Saturday, December 4

Britain’s new PM Johnson prepares for no 10


 

 

Boris Johnson has been named the new Conservative Party leader – paving the way for him to become prime minister in a little over 24 hours’ time.

The former London mayor is now set to fulfil his long-held ambition of residing in 10 Downing Street, after beating rival Tory leadership candidate Jeremy Hunt.

Mr Johnson said it was an “extraordinary honour and privilege” to be elected Tory leader and pledged to “energise the country” following the announcement.

“The campaign is over and the work begins,” he added.

He also paid tribute to outgoing prime minister Theresa May, thanking her for her “extraordinary service to this party and this country”.

And Mr Johnson described his leadership opponent Mr Hunt as a “font of excellent ideas”.

Mrs May pledged her support to her successor, posting on Twitter: “We now need to work together to deliver a

Brexit that works for the whole UK and to keep Jeremy Corbyn out of government. “You will have my full support from the back benches.”

Mr Hunt paid tribute to Mr Johnson’s “optimism, energy and unbounded confidence in our wonderful country”, while Donald Trump became the first foreign leader to congratulate the incoming prime minister.

The US president tweeted: “Congratulations to Boris Johnson on becoming the new Prime Minister of the United Kingdom. He will be great!”

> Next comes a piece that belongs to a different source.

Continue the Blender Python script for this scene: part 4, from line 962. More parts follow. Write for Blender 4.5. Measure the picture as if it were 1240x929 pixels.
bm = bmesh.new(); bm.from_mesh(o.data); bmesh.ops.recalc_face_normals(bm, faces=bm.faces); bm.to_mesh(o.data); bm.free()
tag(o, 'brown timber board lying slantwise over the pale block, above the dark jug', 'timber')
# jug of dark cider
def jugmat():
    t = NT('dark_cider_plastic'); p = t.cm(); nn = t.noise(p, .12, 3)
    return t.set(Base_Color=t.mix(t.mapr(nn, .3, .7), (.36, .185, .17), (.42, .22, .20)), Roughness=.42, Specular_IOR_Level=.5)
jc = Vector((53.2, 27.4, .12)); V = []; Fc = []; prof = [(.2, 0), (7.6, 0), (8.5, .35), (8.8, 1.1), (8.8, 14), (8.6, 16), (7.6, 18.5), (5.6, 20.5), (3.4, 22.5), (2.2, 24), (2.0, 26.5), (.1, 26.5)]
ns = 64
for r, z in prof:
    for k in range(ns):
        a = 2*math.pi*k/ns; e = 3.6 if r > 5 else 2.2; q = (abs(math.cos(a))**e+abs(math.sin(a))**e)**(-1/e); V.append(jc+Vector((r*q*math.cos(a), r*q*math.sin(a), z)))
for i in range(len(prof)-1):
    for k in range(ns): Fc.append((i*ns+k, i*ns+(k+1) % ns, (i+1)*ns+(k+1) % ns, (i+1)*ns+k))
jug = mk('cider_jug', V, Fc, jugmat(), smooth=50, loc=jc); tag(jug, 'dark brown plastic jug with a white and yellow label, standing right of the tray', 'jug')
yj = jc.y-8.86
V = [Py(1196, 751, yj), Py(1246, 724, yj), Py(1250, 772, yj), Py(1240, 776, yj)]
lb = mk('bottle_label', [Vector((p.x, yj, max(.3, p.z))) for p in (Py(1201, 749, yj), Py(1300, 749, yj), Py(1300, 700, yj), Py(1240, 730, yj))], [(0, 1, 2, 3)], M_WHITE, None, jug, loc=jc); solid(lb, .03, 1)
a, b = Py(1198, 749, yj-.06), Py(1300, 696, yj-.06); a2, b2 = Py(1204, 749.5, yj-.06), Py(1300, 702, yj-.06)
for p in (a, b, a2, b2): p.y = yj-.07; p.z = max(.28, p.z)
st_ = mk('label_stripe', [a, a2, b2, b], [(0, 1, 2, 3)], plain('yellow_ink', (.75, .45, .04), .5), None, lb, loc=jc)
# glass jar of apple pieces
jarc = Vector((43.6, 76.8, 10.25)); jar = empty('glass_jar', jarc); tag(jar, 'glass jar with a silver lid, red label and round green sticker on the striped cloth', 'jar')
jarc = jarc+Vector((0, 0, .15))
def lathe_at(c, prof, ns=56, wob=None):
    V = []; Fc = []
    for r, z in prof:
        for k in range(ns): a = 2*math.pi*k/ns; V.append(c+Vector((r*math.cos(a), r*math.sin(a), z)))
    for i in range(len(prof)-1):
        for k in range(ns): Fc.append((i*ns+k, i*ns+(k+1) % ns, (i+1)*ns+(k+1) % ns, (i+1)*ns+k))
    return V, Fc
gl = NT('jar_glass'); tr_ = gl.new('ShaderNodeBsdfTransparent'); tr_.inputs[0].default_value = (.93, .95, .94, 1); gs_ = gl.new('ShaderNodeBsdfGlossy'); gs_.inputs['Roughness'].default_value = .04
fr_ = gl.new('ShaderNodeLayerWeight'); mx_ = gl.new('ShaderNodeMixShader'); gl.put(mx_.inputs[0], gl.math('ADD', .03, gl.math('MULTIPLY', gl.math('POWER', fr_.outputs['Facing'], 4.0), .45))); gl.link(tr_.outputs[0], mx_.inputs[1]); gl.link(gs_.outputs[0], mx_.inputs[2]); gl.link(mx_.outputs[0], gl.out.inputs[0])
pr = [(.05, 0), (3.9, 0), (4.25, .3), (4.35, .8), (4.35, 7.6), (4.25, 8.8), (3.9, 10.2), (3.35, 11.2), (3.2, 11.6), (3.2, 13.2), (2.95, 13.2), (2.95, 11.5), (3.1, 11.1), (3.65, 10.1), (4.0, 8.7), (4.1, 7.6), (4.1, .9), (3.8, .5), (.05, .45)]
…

Mr Trump’s daughter and White House adviser, Ivanka, initially congratulated Mr Johnson on becoming the next prime minister of “United Kingston”, before correcting her mistake on Twitter.

Labour leader Mr Corbyn tweeted: “Boris Johnson has won the support of fewer than 100,000 unrepresentative Conservative Party members by promising tax cuts for the richest, presenting himself as the bankers’ friend, and pushing for a damaging No Deal Brexit.

“But he hasn’t won the support of our country.”

In the Tory leadership ballot, Mr Johnson won a total of 92,153 votes (66%) and Mr Hunt won 46,656 votes (34%).

The result follows a more than a month-long campaign in which both candidates travelled to all regions of the UK in their bid to win the support of the Tories’ grassroots in a series of hustings events.

Mr Johnson vowed to take the UK out of the EU on 31 October “do or die”, while Mr Hunt claimed his background as an “entrepreneur” made him the best candidate to negotiate Brexit.